Near-term prediction of surface temperature extremes over India in the CMIP6-DCPP models

Decadal climate prediction project (DCPP) hindcasts/predictions from Coupled Model Intercomparison Project phase-6 (CMIP6) provide vital information on the near-future climate up to a decade. Coarse-resolution climate models however fail to accurately represent the regional climatic features thereby limiting the prediction skill. In this study, DCPP models maximum and minimum surface temperatures (T max and T min ) hindcasts are downscaled and bias-corrected (DBC) over the Indian region to examine the characteristics of heat/cold waves for 1–10 lead years. It is found that the DBC T max (T min ) captures the heat (cold) waves intensity, frequency, and spatial distribution over India quite effectively.
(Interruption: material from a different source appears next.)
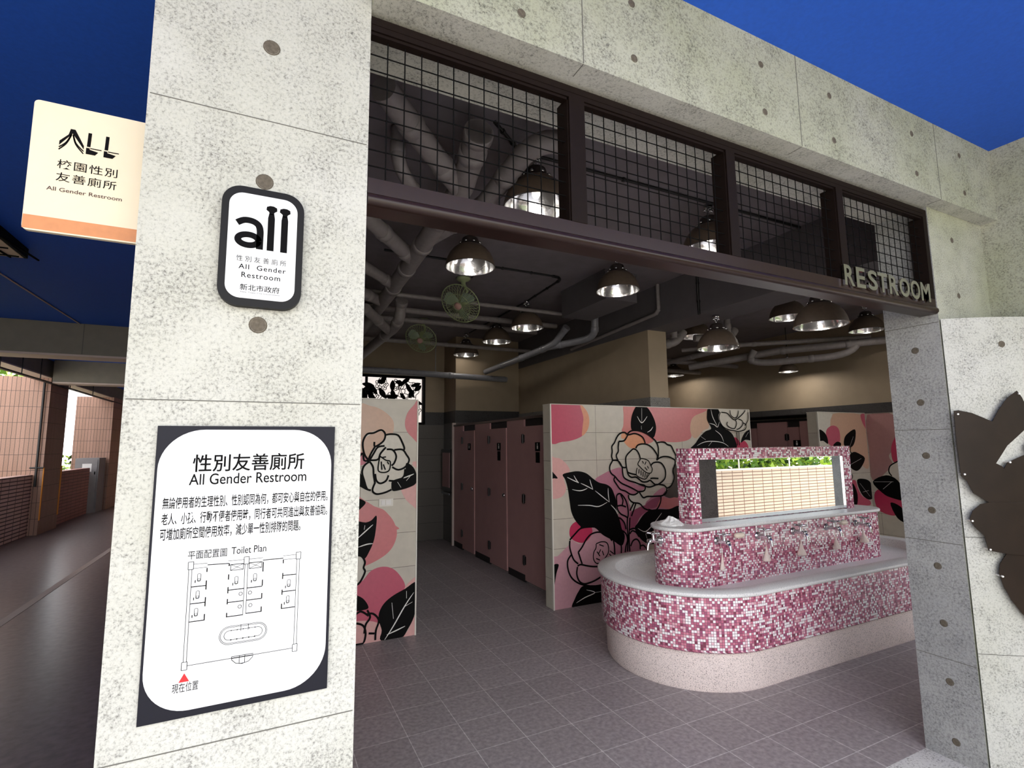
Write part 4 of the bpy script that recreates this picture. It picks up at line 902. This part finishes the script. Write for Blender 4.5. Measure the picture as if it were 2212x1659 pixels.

After DBC, representation of extreme thresholds of T max (T min ) over India has improved by 82(90)%. Further, the areal extent of extremely high (low) temperatures associated with the large and small area heat (cold) waves are well characterized after DBC up to 10-year lead. Importantly, DBC product showed superior skills in capturing the regional temperature peaks associated with large and small area heatwave/cold wave days and is limited before DBC. After DBC, the temperature extremes (both warm and cold) display enhanced intensity with increased (decreased) mean T max (T min ) by ~ 0.6 °C (0.3 °C) in the recent decade (2017–2026) compared to the previous decade (2007–2016) during April to June (November to February). The present analysis of DCPP models opens the door for the near future or decadal prediction of temperature extremes by demonstrating the increased prediction ability across India for T max and T min following DBC. The study has important implications for decision-making and may help different stakeholders, policymakers, and disaster managers.